Zgłosiłem się na rozmowę z dyrektorem, który przyjął ode mnie podanie, CV i pozostałe dostarczone przeze mnie dokumenty. Mój rozmówca zapewnił mnie, że w ciągu najbliższych trzech dni otrzymam odpowiedź, czy znajdę w tej szkole zatrudnienie.
Rzeczywiście po tych trzech dniach otrzymałem informację abym się zgłosił, ponieważ zostanę zatrudniony na zastępstwo za nauczycielkę, która odchodzi na urlop macierzyński. Bardzo się ucieszyłem, tym bardziej, że umowa miała zostać podpisana już od początku września.
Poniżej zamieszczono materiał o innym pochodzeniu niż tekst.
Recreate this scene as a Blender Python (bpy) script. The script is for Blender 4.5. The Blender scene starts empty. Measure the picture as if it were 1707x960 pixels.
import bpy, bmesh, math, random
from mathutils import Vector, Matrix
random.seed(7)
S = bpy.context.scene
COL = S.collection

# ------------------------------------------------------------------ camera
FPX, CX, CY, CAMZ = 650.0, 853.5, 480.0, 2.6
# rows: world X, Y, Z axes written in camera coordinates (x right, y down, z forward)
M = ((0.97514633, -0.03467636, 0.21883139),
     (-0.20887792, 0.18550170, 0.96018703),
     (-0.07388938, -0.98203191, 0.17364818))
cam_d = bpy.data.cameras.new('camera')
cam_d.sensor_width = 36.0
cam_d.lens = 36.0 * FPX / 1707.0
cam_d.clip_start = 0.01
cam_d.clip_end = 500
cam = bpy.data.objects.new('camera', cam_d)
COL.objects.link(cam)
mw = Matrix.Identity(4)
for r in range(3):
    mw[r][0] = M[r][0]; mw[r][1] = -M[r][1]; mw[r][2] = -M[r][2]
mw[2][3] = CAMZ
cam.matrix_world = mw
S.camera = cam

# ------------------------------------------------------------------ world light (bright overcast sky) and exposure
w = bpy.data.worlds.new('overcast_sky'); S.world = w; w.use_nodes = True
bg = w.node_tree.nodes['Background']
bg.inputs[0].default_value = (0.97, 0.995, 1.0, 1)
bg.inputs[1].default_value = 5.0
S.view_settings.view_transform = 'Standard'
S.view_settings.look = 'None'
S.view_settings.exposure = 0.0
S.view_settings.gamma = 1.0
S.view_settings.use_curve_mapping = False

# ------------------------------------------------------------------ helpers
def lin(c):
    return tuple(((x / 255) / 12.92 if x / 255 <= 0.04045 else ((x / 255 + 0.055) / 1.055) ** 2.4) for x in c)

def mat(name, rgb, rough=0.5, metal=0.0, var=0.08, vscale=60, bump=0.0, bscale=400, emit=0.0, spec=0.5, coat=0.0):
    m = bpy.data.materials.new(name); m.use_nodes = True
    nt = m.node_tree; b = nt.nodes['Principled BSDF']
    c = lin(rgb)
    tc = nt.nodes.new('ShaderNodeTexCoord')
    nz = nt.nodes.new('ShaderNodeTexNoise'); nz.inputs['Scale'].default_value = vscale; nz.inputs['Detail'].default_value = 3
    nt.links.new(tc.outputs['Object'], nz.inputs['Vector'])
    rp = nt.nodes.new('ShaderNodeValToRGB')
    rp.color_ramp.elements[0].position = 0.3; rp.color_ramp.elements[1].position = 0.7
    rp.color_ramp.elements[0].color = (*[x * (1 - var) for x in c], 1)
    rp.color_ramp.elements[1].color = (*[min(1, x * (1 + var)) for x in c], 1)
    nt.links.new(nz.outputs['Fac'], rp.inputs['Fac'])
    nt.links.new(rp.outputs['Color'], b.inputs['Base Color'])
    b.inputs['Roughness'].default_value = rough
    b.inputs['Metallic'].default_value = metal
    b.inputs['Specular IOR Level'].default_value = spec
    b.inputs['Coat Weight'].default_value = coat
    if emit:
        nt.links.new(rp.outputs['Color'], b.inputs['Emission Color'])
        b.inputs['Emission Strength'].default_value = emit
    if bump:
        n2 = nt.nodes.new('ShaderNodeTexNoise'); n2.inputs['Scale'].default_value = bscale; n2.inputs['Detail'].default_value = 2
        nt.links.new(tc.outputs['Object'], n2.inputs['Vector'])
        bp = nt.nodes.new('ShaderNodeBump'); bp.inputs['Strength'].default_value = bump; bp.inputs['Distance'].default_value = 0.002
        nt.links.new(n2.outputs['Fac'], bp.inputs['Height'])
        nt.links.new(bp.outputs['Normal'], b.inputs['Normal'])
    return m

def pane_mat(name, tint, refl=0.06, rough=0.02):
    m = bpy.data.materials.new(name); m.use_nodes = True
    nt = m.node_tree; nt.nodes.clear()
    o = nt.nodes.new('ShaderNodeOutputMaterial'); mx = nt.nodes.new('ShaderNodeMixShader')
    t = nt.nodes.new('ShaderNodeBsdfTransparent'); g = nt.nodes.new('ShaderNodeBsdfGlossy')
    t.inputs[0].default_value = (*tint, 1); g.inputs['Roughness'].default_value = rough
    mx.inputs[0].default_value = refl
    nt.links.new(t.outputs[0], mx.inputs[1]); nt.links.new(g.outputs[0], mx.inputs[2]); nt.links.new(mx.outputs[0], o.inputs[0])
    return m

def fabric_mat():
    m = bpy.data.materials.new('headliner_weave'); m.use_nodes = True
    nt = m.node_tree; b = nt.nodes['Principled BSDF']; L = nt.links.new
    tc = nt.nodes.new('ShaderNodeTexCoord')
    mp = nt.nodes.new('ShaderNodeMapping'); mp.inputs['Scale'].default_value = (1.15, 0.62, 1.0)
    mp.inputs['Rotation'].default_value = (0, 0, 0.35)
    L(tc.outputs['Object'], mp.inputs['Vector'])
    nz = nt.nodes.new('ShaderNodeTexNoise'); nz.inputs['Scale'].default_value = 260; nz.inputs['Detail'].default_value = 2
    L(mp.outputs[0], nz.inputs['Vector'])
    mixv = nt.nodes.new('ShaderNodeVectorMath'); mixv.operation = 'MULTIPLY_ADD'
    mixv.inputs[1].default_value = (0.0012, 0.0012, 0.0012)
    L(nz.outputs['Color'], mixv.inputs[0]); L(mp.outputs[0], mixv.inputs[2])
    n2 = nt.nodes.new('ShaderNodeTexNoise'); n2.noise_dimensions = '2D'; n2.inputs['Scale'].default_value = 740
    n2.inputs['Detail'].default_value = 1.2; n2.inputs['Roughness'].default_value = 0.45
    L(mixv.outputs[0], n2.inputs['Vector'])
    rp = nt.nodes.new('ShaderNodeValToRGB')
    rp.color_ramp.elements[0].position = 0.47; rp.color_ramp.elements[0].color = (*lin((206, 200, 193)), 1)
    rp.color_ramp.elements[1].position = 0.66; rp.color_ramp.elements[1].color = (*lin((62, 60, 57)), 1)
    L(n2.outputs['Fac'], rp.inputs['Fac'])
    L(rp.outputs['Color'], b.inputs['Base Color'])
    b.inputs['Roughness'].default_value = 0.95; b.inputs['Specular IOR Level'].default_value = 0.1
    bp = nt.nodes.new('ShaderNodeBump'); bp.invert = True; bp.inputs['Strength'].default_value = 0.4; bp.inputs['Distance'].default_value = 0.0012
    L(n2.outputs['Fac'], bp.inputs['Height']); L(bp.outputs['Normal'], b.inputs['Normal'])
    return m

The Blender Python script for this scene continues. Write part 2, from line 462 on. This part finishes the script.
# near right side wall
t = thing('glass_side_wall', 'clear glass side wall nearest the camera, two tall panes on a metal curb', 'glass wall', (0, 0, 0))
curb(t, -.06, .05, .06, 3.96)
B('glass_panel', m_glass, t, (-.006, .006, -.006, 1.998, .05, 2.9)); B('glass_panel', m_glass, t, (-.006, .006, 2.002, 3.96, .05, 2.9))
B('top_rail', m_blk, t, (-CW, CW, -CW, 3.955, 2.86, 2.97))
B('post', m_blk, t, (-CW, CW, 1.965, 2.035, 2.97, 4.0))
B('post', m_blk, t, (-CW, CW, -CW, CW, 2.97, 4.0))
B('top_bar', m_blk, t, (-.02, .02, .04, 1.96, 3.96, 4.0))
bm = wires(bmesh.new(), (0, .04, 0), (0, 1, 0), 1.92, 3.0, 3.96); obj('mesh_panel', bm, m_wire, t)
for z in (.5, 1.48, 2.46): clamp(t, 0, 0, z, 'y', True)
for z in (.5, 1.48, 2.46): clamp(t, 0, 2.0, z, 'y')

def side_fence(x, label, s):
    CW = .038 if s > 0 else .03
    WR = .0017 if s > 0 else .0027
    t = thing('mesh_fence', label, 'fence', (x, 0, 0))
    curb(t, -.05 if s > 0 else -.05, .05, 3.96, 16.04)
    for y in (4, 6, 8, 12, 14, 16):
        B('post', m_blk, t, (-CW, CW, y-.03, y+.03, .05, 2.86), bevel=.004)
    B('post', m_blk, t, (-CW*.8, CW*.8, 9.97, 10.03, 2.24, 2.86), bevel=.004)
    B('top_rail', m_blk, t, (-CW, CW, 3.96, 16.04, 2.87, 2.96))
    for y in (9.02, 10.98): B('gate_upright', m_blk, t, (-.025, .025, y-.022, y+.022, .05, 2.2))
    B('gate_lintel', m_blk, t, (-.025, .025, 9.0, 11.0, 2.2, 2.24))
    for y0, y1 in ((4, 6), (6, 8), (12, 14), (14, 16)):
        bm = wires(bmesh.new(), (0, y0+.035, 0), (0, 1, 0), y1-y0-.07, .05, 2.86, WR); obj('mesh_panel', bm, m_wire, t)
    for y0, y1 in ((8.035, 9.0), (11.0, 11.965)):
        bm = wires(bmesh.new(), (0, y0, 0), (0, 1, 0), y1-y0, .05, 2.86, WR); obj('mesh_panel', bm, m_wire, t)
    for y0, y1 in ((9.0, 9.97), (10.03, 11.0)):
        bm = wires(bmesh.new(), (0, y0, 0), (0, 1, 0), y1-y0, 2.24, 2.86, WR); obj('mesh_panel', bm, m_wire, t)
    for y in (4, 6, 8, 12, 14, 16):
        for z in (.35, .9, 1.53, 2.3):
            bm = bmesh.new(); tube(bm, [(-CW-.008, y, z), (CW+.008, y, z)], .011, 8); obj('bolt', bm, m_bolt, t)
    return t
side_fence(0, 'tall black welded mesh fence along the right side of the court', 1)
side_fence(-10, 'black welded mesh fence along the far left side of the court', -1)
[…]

Kiedy zgłosiłem się do szkoły dowiedziałem się, że jednak mogę być zatrudniony dopiero po 30 dniach od daty pójścia na zwolnienie osoby, którą miałem zastąpić. Pani księgowa poprosiła abym przyszedł podpisać umowę w drugiej połowie września.
Tak jak ustaliliśmy przyszedłem w drugiej połowie września. Dowiedziałem się, że nauczycielka, która miała iść na urlop macierzyński, jeszcze nie złożyła zwolnienia. Poproszono, bym przyszedł w drugiej połowie października. Tak też zrobiłem i sytuacja po raz kolejny się powtórzyła.
Postanowiłem zapytać osobiście, kiedy nauczycielka wybiera się ostatecznie na zwolnienie. Okazało się, że dopiero z początkiem listopada. Wynikało z tego, że ja będę mógł podpisać umowę dopiero od grudnia. Przy okazji porozmawialiśmy o klasach, które prowadzi i ewentualnych problemach, jakie mógłbym napotkać.
Powtórnie do szkoły zgłosiłem się 14 listopada. Poszedłem do pani księgowej, która szeroko otwiera oczy i mówi do mnie, że niestety ale coś się zmieniło. Co takiego się mogło zmienić? – pytam. Musi pan porozmawiać z dyrektorem – słyszę w odpowiedzi.
Idę wiec do dyrektora , od którego słyszę, że jednak zdecydował się przyjąć kogoś o wyższych kwalifikacjach. Dyrektor zwodząc mnie prze kilka miesięcy na koniec stwierdził, że nie musi mi się tłumaczyć. Zapewne ma rację. Tylko czy w ten sposób zachowuje się poważna osoba?